Multiple datasets covering early-to-mid 2025 show consistent month-level declines: the Council on Criminal Justice sample found homicides 17% lower in the first half of 2025 relative to the same period in 2024, with February and June showing the largest month-to-month drops (February -23%, June -24%) [1]. AH Datalytics’ Real‑Time Crime Index/RTCI aggregated feeds reported homicides down roughly 20.3% between January and May 2025 versus 2024 [2]. Independent compilations also reported large early‑year falls in shootings and murders through spring 2025 [7] [8].

2. Local deployments and immediate post‑deployment snapshots

Jurisdictions that mounted concentrated deployments reported sharp month-level improvements immediately afterward. The NYPD credited a May 5 “Summer Zones” deployment with major-crime declines inside those zones — shootings down 65%, felony assault down 52%, robbery down 25% since the deployment began — and touted record-low shootings and murders through May [3]. In Washington, D.C., news analyses found violent crime fell in the 30 days after the August emergency/deployment (one 30‑day comparison found a 17% drop), but also noted violent crime had been on a two‑year decline before the action [5] [4].

3. Attribution: why month-to-month changes don’t settle the cause

Researchers and city officials give competing explanations. Federal agencies and administrations highlighted arrests, removals and deployments as drivers of rapid declines (DHS cited CCJ’s figures to argue improvements) [9]. Local officials and independent analysts cautioned the declines were part of a longer, national trend that began in 2022 or earlier; they said short snapshots can’t isolate causation because reporting lags, seasonal patterns, local policing initiatives, and multi‑jurisdictional crime dynamics all affect month‑to‑month numbers [1] [6] [5]. The Brennan Center and Vera Institute both flagged that long-term trends and pre-existing policies complicate simple attribution to a single intervention [10] [11].

4. Consistency across crime types: not every offense moved the same way

The declines were uneven by offense. CCJ’s mid‑year sample found homicide, aggravated assault, gun assaults, sexual assault, robbery and carjacking lower in the first half of 2025 versus 2024 (homicide -17%, aggravated assault -5%, robbery -30% in their sample) [1]. But other local reports show variability: some property crimes or specific categories like rape or hate‑crime reporting rose in isolated months or cities, and officials warned that reporting artifacts can distort short windows [1] [12].

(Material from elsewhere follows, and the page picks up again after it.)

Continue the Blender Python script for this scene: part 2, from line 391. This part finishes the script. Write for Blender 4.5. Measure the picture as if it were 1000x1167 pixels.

5. Data limitations that shape month-by-month interpretation

All sources stress caveats: many datasets are preliminary and subject to revision; not all agencies report monthly or consistently to national systems; recent months are especially prone to undercounting until records are finalized; and sampling choices (which cities or agencies are included) change apparent month‑to‑month percent changes [1] [13] [5]. Journalistic and research accounts repeatedly urge caution about claiming policy wins from short post‑deployment windows [5] [6].

6. How analysts recommend reading the month-level story

Subject‑matter analysts advise treating month‑by‑month drops as signals, not proof: declines through spring and mid‑2025 are real in multiple datasets, but attributing them to deployments or a single policy requires rigorous, longer-term comparisons and controls for pre-existing trends, seasonality and reporting delays [1] [6] [8]. In practice, municipal and federal actors will use favorable month-level snapshots to claim credit while critics point to the same multi‑year declines to argue the deployments were unnecessary or marginal [9] [11] [6].

Summary takeaway: month-to-month counts show notable declines in homicide, assault and robbery through mid‑2025 across multiple data compilations (CCJ, RTCI, many city reports), and targeted deployments were followed by short-term reductions in some places; available reporting does not establish a definitive causal link between the deployments and those declines and highlights significant data and attribution limits that make such causal claims contested [1] [2] [3] [5] [6].